DATA PROVIDED =>
START

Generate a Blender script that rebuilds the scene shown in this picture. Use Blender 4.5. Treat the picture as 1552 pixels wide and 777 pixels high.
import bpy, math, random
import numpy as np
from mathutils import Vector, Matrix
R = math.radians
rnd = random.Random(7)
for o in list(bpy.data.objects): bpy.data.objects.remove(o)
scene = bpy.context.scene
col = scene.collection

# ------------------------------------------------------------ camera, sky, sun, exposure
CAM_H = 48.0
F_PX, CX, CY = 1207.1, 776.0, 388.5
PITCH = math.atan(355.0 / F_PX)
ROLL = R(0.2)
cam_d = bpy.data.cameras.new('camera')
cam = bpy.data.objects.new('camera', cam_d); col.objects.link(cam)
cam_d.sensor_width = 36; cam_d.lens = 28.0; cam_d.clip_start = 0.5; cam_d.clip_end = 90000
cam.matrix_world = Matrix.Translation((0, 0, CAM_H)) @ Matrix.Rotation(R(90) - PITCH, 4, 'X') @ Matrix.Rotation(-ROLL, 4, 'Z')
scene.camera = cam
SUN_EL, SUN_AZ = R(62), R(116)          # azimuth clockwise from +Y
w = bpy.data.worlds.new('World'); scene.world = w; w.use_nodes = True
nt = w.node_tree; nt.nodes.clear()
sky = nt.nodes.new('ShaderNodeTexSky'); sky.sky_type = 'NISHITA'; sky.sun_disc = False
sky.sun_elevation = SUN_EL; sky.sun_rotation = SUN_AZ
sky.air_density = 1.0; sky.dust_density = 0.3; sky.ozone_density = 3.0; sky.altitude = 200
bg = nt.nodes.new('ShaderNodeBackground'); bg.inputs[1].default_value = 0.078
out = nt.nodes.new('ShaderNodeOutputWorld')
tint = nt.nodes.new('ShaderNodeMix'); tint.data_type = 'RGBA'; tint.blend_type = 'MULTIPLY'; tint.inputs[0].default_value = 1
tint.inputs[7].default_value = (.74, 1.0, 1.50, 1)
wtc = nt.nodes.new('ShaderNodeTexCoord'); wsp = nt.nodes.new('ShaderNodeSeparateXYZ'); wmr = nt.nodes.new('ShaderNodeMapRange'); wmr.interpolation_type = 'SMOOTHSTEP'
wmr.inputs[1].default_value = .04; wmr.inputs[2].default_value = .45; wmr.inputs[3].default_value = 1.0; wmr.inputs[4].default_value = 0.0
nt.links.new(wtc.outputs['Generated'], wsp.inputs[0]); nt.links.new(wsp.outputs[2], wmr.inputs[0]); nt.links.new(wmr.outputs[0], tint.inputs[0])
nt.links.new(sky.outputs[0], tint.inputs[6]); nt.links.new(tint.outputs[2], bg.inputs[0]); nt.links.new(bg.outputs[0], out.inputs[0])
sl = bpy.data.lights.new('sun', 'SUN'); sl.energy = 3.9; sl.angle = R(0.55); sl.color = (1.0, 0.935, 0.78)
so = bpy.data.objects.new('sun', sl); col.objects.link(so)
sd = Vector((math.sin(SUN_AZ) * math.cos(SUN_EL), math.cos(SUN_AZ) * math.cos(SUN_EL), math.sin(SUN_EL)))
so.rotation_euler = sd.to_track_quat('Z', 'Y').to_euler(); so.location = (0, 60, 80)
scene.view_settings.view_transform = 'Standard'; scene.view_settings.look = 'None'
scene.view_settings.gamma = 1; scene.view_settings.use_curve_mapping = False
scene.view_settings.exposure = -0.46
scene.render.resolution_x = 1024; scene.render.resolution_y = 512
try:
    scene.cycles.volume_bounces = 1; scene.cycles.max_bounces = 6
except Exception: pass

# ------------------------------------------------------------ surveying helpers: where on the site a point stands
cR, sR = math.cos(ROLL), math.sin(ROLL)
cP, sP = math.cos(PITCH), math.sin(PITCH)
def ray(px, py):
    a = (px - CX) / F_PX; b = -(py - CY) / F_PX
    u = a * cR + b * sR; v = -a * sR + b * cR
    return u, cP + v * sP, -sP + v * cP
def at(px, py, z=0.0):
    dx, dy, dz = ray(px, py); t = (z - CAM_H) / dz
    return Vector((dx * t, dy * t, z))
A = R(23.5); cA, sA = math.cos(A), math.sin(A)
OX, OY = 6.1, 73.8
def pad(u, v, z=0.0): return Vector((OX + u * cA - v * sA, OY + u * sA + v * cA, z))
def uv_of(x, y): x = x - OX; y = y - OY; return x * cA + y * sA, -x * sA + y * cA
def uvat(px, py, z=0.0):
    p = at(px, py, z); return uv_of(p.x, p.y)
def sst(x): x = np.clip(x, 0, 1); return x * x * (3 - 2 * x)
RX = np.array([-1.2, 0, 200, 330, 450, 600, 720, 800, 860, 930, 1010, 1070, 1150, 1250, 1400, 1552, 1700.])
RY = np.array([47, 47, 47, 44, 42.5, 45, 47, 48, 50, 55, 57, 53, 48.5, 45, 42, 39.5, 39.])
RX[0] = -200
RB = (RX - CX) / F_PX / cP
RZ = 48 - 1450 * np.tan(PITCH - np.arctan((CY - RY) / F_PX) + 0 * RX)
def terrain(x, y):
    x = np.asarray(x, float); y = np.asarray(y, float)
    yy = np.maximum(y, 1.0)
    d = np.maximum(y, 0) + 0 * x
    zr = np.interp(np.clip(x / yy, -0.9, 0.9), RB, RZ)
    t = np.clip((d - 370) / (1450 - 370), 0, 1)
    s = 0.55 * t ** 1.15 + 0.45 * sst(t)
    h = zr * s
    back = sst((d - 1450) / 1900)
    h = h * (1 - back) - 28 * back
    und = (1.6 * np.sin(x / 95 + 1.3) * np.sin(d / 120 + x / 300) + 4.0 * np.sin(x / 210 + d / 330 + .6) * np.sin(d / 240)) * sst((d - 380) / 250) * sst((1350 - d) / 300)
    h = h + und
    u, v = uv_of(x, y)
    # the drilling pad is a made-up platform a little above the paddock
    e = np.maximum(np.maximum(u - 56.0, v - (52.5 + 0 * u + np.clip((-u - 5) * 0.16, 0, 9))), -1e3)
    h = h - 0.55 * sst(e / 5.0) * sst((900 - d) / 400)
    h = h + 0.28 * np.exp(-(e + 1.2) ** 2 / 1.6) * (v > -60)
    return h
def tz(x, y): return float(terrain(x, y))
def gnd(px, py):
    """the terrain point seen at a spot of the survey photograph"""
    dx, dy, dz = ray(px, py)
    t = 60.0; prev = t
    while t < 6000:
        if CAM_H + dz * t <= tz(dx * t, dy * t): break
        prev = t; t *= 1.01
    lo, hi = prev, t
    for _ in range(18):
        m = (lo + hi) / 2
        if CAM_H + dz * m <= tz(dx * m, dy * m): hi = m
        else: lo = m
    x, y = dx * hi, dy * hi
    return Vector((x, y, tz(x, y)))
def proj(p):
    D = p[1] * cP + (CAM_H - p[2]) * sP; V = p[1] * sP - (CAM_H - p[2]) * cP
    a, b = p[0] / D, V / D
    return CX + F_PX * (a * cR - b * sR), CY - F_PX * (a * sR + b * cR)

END

WHAT IS EXPECTED => Reproduce the material exactly, with every line intact.

FULL RESPONSE =>
Generate a Blender script that rebuilds the scene shown in this picture. Use Blender 4.5. Treat the picture as 1552 pixels wide and 777 pixels high.
import bpy, math, random
import numpy as np
from mathutils import Vector, Matrix
R = math.radians
rnd = random.Random(7)
for o in list(bpy.data.objects): bpy.data.objects.remove(o)
scene = bpy.context.scene
col = scene.collection

# ------------------------------------------------------------ camera, sky, sun, exposure
CAM_H = 48.0
F_PX, CX, CY = 1207.1, 776.0, 388.5
PITCH = math.atan(355.0 / F_PX)
ROLL = R(0.2)
cam_d = bpy.data.cameras.new('camera')
cam = bpy.data.objects.new('camera', cam_d); col.objects.link(cam)
cam_d.sensor_width = 36; cam_d.lens = 28.0; cam_d.clip_start = 0.5; cam_d.clip_end = 90000
cam.matrix_world = Matrix.Translation((0, 0, CAM_H)) @ Matrix.Rotation(R(90) - PITCH, 4, 'X') @ Matrix.Rotation(-ROLL, 4, 'Z')
scene.camera = cam
SUN_EL, SUN_AZ = R(62), R(116)          # azimuth clockwise from +Y
w = bpy.data.worlds.new('World'); scene.world = w; w.use_nodes = True
nt = w.node_tree; nt.nodes.clear()
sky = nt.nodes.new('ShaderNodeTexSky'); sky.sky_type = 'NISHITA'; sky.sun_disc = False
sky.sun_elevation = SUN_EL; sky.sun_rotation = SUN_AZ
sky.air_density = 1.0; sky.dust_density = 0.3; sky.ozone_density = 3.0; sky.altitude = 200
bg = nt.nodes.new('ShaderNodeBackground'); bg.inputs[1].default_value = 0.078
out = nt.nodes.new('ShaderNodeOutputWorld')
tint = nt.nodes.new('ShaderNodeMix'); tint.data_type = 'RGBA'; tint.blend_type = 'MULTIPLY'; tint.inputs[0].default_value = 1
tint.inputs[7].default_value = (.74, 1.0, 1.50, 1)
wtc = nt.nodes.new('ShaderNodeTexCoord'); wsp = nt.nodes.new('ShaderNodeSeparateXYZ'); wmr = nt.nodes.new('ShaderNodeMapRange'); wmr.interpolation_type = 'SMOOTHSTEP'
wmr.inputs[1].default_value = .04; wmr.inputs[2].default_value = .45; wmr.inputs[3].default_value = 1.0; wmr.inputs[4].default_value = 0.0
nt.links.new(wtc.outputs['Generated'], wsp.inputs[0]); nt.links.new(wsp.outputs[2], wmr.inputs[0]); nt.links.new(wmr.outputs[0], tint.inputs[0])
nt.links.new(sky.outputs[0], tint.inputs[6]); nt.links.new(tint.outputs[2], bg.inputs[0]); nt.links.new(bg.outputs[0], out.inputs[0])
sl = bpy.data.lights.new('sun', 'SUN'); sl.energy = 3.9; sl.angle = R(0.55); sl.color = (1.0, 0.935, 0.78)
so = bpy.data.objects.new('sun', sl); col.objects.link(so)
sd = Vector((math.sin(SUN_AZ) * math.cos(SUN_EL), math.cos(SUN_AZ) * math.cos(SUN_EL), math.sin(SUN_EL)))
so.rotation_euler = sd.to_track_quat('Z', 'Y').to_euler(); so.location = (0, 60, 80)
scene.view_settings.view_transform = 'Standard'; scene.view_settings.look = 'None'
scene.view_settings.gamma = 1; scene.view_settings.use_curve_mapping = False
scene.view_settings.exposure = -0.46
scene.render.resolution_x = 1024; scene.render.resolution_y = 512
try:
    scene.cycles.volume_bounces = 1; scene.cycles.max_bounces = 6
except Exception: pass

# ------------------------------------------------------------ surveying helpers: where on the site a point stands
cR, sR = math.cos(ROLL), math.sin(ROLL)
cP, sP = math.cos(PITCH), math.sin(PITCH)
def ray(px, py):
    a = (px - CX) / F_PX; b = -(py - CY) / F_PX
    u = a * cR + b * sR; v = -a * sR + b * cR
    return u, cP + v * sP, -sP + v * cP
def at(px, py, z=0.0):
    dx, dy, dz = ray(px, py); t = (z - CAM_H) / dz
    return Vector((dx * t, dy * t, z))
A = R(23.5); cA, sA = math.cos(A), math.sin(A)
OX, OY = 6.1, 73.8
def pad(u, v, z=0.0): return Vector((OX + u * cA - v * sA, OY + u * sA + v * cA, z))
def uv_of(x, y): x = x - OX; y = y - OY; return x * cA + y * sA, -x * sA + y * cA
def uvat(px, py, z=0.0):
    p = at(px, py, z); return uv_of(p.x, p.y)
def sst(x): x = np.clip(x, 0, 1); return x * x * (3 - 2 * x)
RX = np.array([-1.2, 0, 200, 330, 450, 600, 720, 800, 860, 930, 1010, 1070, 1150, 1250, 1400, 1552, 1700.])
RY = np.array([47, 47, 47, 44, 42.5, 45, 47, 48, 50, 55, 57, 53, 48.5, 45, 42, 39.5, 39.])
RX[0] = -200
RB = (RX - CX) / F_PX / cP
RZ = 48 - 1450 * np.tan(PITCH - np.arctan((CY - RY) / F_PX) + 0 * RX)
def terrain(x, y):
    x = np.asarray(x, float); y = np.asarray(y, float)
    yy = np.maximum(y, 1.0)
    d = np.maximum(y, 0) + 0 * x
    zr = np.interp(np.clip(x / yy, -0.9, 0.9), RB, RZ)
    t = np.clip((d - 370) / (1450 - 370), 0, 1)
    s = 0.55 * t ** 1.15 + 0.45 * sst(t)
    h = zr * s
    back = sst((d - 1450) / 1900)
    h = h * (1 - back) - 28 * back
    und = (1.6 * np.sin(x / 95 + 1.3) * np.sin(d / 120 + x / 300) + 4.0 * np.sin(x / 210 + d / 330 + .6) * np.sin(d / 240)) * sst((d - 380) / 250) * sst((1350 - d) / 300)
    h = h + und
    u, v = uv_of(x, y)
    # the drilling pad is a made-up platform a little above the paddock
    e = np.maximum(np.maximum(u - 56.0, v - (52.5 + 0 * u + np.clip((-u - 5) * 0.16, 0, 9))), -1e3)
    h = h - 0.55 * sst(e / 5.0) * sst((900 - d) / 400)
    h = h + 0.28 * np.exp(-(e + 1.2) ** 2 / 1.6) * (v > -60)
    return h
def tz(x, y): return float(terrain(x, y))
def gnd(px, py):
    """the terrain point seen at a spot of the survey photograph"""
    dx, dy, dz = ray(px, py)
    t = 60.0; prev = t
    while t < 6000:
        if CAM_H + dz * t <= tz(dx * t, dy * t): break
        prev = t; t *= 1.01
    lo, hi = prev, t
    for _ in range(18):
        m = (lo + hi) / 2
        if CAM_H + dz * m <= tz(dx * m, dy * m): hi = m
        else: lo = m
    x, y = dx * hi, dy * hi
    return Vector((x, y, tz(x, y)))
def proj(p):
    D = p[1] * cP + (CAM_H - p[2]) * sP; V = p[1] * sP - (CAM_H - p[2]) * cP
    a, b = p[0] / D, V / D
    return CX + F_PX * (a * cR - b * sR), CY - F_PX * (a * sR + b * cR)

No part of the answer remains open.